Subject: Another fun Leif fact:
Author:
Posted on: 2016-03-09 11:57:00 UTC

In Terry Pratchett's pre-Discworld novel Strata, the Norse discovery of America stuck.

Leiv Eiriksson... discovered Vinland, more than three hundred years after the Battle of Haelcor had ended the third and last Remen Empire.

The big migration followed automatically. The Turks were again pushing west and north. Leiv's father, Eirik, was a shrewd salesman. His Greenland had turned out nowhere like as green as it had been in his imagination, but from Vinland Leiv had thoughtfully brought rich berries and wild grains. The Northmen went west again.

They leap-frogged colony after colony down the eastern seaboard, up into the base rugged lands around Tyker's Sea and down the Long Fjord into the Middle Seas. It was the landscape of their dreams. They called it Valhalla.

There were natives. But the newcomers were only half-hearted farmers -- underneath the agricultural veneer they thought bloody. Those tribes they couldn't out fight they out- thought. When they met the Objibwa Confederacy they made treaties. And they spread, and merged.

By all the theories it should have ended there. Neither the natives nor the invaders had the textbook kind of social dynamic that builds Remes. The Northmen should have become just another tribe, with blue eyes and fair hair.

The theories were wrong. Something latent in both races was sparked into fire. It was a big continent, and it was rich.

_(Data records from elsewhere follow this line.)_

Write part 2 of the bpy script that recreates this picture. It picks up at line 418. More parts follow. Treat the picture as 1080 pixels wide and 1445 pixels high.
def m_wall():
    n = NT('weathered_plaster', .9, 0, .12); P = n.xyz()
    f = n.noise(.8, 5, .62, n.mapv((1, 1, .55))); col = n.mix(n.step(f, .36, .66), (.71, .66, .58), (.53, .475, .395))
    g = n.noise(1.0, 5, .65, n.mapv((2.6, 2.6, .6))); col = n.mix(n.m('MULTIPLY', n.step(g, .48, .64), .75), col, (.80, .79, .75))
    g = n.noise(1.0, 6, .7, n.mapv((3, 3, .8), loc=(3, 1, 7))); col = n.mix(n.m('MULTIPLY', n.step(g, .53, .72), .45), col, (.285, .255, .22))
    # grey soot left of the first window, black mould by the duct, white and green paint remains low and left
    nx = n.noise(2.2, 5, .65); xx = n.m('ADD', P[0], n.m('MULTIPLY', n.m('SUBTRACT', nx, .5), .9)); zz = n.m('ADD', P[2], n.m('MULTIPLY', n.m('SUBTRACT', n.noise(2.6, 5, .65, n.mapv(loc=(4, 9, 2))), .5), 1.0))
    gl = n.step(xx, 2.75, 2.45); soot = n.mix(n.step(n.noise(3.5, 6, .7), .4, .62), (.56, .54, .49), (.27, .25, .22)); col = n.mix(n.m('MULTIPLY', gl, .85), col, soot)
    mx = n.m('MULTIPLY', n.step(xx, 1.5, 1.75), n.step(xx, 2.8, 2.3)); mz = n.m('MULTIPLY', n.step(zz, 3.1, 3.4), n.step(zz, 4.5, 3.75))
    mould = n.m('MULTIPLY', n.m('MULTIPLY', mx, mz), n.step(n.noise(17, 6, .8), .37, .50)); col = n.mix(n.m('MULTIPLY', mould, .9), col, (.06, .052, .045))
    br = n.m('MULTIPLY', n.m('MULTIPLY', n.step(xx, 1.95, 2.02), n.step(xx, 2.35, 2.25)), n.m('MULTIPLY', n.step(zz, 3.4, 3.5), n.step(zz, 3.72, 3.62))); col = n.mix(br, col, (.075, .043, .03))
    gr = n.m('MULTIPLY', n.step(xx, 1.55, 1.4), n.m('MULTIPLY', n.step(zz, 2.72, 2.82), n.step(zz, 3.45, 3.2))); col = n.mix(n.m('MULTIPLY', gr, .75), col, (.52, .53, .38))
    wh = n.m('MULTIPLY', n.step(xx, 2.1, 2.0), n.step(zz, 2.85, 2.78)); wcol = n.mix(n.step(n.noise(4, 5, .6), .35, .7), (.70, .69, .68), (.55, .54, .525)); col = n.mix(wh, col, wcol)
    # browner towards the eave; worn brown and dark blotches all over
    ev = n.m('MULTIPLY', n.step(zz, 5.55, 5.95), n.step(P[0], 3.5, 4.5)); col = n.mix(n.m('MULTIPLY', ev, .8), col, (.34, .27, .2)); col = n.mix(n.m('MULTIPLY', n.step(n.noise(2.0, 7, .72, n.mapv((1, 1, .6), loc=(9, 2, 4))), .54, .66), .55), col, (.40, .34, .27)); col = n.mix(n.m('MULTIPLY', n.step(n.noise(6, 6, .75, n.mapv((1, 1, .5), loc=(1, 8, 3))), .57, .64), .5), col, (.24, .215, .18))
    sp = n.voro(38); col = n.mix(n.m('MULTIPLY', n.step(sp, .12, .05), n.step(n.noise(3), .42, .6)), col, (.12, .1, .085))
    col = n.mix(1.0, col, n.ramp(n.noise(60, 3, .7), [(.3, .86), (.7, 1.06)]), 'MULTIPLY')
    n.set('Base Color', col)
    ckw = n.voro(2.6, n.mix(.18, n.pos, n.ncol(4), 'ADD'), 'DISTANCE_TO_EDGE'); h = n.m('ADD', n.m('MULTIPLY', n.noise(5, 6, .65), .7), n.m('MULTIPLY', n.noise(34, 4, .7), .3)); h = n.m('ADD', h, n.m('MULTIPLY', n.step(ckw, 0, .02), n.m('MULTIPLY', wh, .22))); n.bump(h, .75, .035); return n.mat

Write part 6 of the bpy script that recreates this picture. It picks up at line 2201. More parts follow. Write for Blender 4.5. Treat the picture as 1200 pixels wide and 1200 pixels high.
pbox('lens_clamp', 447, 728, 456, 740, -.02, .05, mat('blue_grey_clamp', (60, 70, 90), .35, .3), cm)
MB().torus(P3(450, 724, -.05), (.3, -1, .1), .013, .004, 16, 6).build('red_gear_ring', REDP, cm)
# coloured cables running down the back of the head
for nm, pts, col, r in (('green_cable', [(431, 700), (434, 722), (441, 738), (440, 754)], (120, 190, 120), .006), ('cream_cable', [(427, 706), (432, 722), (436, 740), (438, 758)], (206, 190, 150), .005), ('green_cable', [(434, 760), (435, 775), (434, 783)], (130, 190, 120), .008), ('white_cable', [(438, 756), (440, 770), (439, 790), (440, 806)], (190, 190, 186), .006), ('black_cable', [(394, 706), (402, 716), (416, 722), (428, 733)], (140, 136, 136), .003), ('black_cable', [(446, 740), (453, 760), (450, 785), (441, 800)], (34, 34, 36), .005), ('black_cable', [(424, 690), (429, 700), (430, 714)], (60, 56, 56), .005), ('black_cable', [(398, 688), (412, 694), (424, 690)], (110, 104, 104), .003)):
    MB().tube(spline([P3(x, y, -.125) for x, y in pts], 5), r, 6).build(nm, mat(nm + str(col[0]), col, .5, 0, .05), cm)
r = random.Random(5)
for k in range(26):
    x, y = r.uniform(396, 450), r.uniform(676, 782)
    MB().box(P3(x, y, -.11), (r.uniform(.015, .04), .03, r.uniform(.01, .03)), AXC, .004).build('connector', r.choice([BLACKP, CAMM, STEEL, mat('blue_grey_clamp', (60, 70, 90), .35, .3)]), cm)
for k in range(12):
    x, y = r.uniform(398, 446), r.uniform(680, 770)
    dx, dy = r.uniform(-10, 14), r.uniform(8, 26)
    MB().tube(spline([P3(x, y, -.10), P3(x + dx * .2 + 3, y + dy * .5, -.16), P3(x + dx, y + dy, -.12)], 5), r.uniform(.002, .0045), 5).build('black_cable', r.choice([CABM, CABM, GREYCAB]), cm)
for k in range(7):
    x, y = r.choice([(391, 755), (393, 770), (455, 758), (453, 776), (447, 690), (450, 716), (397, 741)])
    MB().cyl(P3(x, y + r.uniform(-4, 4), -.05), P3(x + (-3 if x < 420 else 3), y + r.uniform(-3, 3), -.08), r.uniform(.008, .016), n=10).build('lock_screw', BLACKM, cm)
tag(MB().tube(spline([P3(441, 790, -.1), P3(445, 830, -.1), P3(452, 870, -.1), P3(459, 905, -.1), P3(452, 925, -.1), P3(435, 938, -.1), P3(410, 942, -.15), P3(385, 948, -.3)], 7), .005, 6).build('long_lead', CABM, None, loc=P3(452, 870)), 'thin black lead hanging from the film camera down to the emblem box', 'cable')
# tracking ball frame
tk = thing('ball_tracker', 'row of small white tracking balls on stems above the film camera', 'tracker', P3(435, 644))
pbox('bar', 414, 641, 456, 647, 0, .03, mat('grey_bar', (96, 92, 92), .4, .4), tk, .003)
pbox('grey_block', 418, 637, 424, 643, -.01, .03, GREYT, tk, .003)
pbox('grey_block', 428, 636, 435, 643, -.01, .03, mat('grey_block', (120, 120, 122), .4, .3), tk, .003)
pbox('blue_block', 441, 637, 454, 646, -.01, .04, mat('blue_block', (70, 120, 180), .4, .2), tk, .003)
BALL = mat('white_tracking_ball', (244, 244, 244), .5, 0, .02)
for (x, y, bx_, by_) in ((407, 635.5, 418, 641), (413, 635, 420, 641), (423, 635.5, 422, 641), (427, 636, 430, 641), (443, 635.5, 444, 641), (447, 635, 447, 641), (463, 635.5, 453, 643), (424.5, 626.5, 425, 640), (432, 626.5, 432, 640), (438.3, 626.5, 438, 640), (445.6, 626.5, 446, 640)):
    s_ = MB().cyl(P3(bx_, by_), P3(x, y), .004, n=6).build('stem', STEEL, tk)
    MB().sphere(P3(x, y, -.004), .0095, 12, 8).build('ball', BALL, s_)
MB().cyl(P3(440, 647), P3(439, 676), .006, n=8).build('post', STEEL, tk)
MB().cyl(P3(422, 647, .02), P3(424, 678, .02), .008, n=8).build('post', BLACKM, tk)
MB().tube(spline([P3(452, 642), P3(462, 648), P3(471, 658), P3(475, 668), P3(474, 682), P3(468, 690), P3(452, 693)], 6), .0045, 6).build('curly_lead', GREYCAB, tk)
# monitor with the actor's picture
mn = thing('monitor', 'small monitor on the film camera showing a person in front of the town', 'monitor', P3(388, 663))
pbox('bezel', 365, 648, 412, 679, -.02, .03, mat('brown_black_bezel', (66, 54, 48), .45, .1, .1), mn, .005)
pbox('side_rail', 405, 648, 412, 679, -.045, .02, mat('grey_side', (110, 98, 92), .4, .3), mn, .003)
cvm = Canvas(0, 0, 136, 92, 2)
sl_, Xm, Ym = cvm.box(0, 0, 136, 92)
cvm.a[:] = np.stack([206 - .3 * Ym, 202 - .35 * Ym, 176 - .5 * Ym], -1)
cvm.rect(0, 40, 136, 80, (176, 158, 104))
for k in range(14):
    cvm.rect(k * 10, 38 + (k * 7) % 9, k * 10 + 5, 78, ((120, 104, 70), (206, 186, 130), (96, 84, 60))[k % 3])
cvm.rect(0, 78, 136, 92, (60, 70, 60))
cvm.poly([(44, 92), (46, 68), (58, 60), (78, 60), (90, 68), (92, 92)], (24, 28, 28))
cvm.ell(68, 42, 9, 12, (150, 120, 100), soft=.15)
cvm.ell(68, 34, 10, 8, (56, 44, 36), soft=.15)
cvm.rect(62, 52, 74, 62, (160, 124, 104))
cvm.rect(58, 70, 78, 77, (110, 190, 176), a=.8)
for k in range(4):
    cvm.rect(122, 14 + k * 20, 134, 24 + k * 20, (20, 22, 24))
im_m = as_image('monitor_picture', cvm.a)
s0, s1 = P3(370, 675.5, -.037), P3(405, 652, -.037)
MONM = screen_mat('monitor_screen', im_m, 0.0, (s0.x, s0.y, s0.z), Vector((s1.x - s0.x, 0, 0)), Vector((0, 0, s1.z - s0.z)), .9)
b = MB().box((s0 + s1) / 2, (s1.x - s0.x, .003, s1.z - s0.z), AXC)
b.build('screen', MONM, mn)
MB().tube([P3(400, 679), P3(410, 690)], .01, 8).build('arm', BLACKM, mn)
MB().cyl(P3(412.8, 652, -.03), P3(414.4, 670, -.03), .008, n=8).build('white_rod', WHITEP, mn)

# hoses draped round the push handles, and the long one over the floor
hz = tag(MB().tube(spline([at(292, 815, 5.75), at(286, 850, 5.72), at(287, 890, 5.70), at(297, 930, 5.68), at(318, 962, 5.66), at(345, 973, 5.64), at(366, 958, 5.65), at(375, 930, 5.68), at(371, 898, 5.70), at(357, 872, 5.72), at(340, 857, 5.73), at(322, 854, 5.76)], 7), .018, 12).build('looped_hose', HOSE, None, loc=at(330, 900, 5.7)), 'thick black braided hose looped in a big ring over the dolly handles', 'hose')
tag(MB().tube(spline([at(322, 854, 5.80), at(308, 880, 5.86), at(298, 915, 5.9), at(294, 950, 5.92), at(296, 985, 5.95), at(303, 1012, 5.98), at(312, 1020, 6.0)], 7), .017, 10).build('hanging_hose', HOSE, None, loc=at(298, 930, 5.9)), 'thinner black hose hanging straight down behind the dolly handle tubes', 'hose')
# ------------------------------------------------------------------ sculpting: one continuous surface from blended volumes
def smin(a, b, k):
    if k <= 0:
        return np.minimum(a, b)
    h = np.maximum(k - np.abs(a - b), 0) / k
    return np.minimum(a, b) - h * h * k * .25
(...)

In short, 300 years after Leiv, a fleet arrived at the mouth of the Mediterranean. Most of the vessels were under sail although there were one or two, small, fast and inclined to blow up, that could move into the wind. The sails of the big ships bore the Great Eagle of Valhalla on a striped background alternating the colours of the sky, the snow and blood.

The Battle of Gibraltar was short. Europe had been through 200 years of stagnation.

There was no answer to cannon.

...there was a worn mound in the heart of Valhalla where the water from the five inland seas spilled over into the Long Fjord. Eirick's Beard, they called the water. Red Eric had been buried in the mound. It was a big tourist attraction.


We never set foot on Earth during the course of the book**. Pre-Disc Pterry loved sketching in worldbuilding.

hS

**Or do we? There's a certain... implication in Kin's plans at the end of the story that I only just noticed... hmm.